After you use a script like Eagle2Kicad.ulp to export an Eagle design to Kicad, use the Kicad Library Editor to remove any symbols from the library that you created as power supply symbols. If you don’t, Kicad will be seriously confused.
I had a few symbols for VCC and GND in my Eagle design for Propeddle because I didn’t like the symbols that Eagle uses. This got me in trouble with Kicad, without it letting me know about it.
All I saw was lots of DRC errors in eeschema about power pins not being connected to anything.

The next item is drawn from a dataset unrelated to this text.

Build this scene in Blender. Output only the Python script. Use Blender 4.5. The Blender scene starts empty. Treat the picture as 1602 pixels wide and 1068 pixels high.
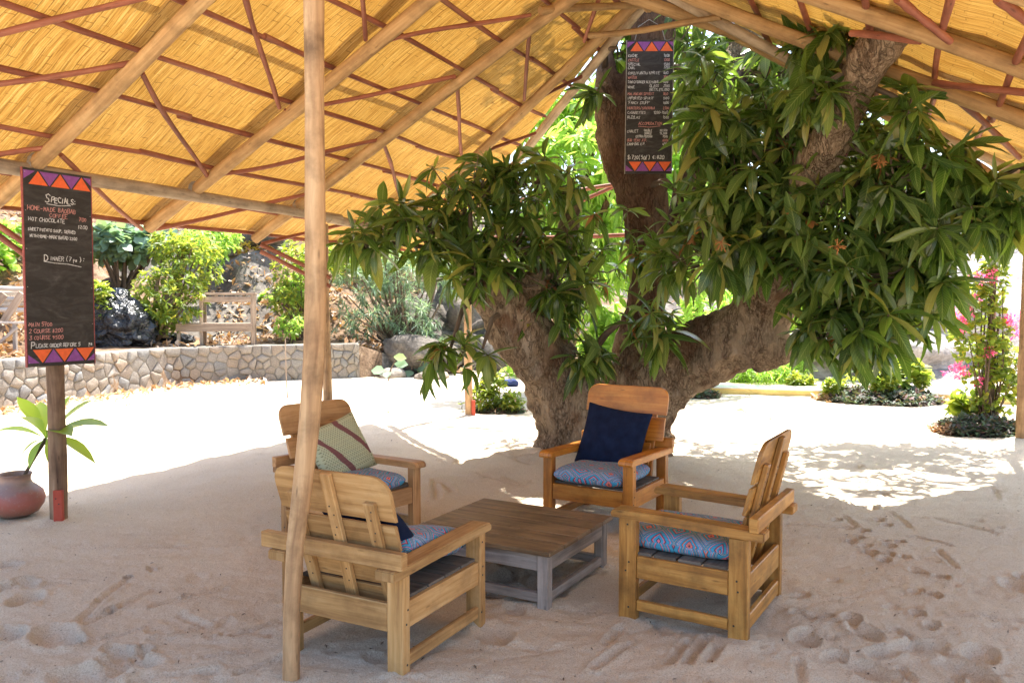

I tried to find out what was going on, and suspected that Eagle2Kicad had imported my power pins wrong: I had the power pins in a corner of my Eagle schematic, surrounded by decoupling capacitors, but in Kicad they were showing up as complete IC’s instead of just pins: the script had turned the power pins into separate units inside each IC, but had gotten the unit numbers wrong in the schematic, so the entire IC’s were showing up in the Kicad schematic where only the power pins should be.
I removed the IC’s to clean up the schematic because I wanted to fix some other problems first (for example, if you connect two signals to a bus in Kicad in the same location on the schematic, they are connected (shorted), whereas in Eagle, you can’t even connect multiple signals to each other because a net can only have one name; if you try to do it anyway, you’ll have to rename one of your nets.
I read some information about how power pins should work in Kicad and found out that they’re usually implemented as invisible pins: they don’t show up in the schematic but all invisible pins with the same name are considered connected. I’m not sure whether I like the idea of hiding information like that, but there you have it, that’s how the Kicad engineers do it apparently. But when I tried to do the same, I couldn’t make it work. I kept getting DRC errors about power pins not being connected, and in my PCB design (which is still all rats nest) the power pins were showing up as non-connected. Also, when I added PWR_FLAG symbols to my schematic (which the tutorials said I should do to fix other DRC errors which I wasn’t getting), I started getting other errors saying I had connected multiple power outputs together.
Then after I made a simple schematic of a 7400 connected to a DB-9 connector, and compared the net list with my own net list, I discovered that while my .net file didn’t have a net for GND or VCC, it *did* have a *symbol* for those. I remembered that I had created those for the Eagle design, but I didn’t think of checking them; after all, I could hit P for “Add Power Symbol” and type VCC or GND to add them, and Kicad wasn’t complaining. So, more or less on a hunch, I decided to just delete the old VCC and GND symbols from the library that was generated by the Eagle2Kicad script (propeddle-cache.lib).
The schematic editor was now finding the power symbols in the power library instead of in my library, so nothing was lost in my schematic. I just had to add some wire because my symbols had been bigger than the standard ones that Kicad provides. But after I wired them all up and added the PWR_FLAG symbols as instructed, all DRC errors had gone and guess what: PcbNew was showing all the GND and VCC pins connected!
I decided that my short term goal for the Kicad project is to re-generate the PCB of Rev.8A of Propeddle, so that I can focus on learning Kicad, and so that I can make sure that all the little problems are solved and there are no mistakes. After that, I’ll clean it up so that it’s better readable: I want to use wires (not just labels) to show how signals are connected, but Kicad (unlike Eagle) doesn’t allow you to bundle signals into a bus unless they all start with the same name. It’s possible to draw a valid schematic with nothing but disjoint IC’s with a label on each pin (I know Vince Briel draws his schematics that way), but I’m “old school” in that I want to see where the connections are going. I prefer to use labels only when connections go off the page.
Later on, I’ll add additional schematic pages that will have the Propeller circuit, and another one with connectors (VGA, CVBS, Audio, power).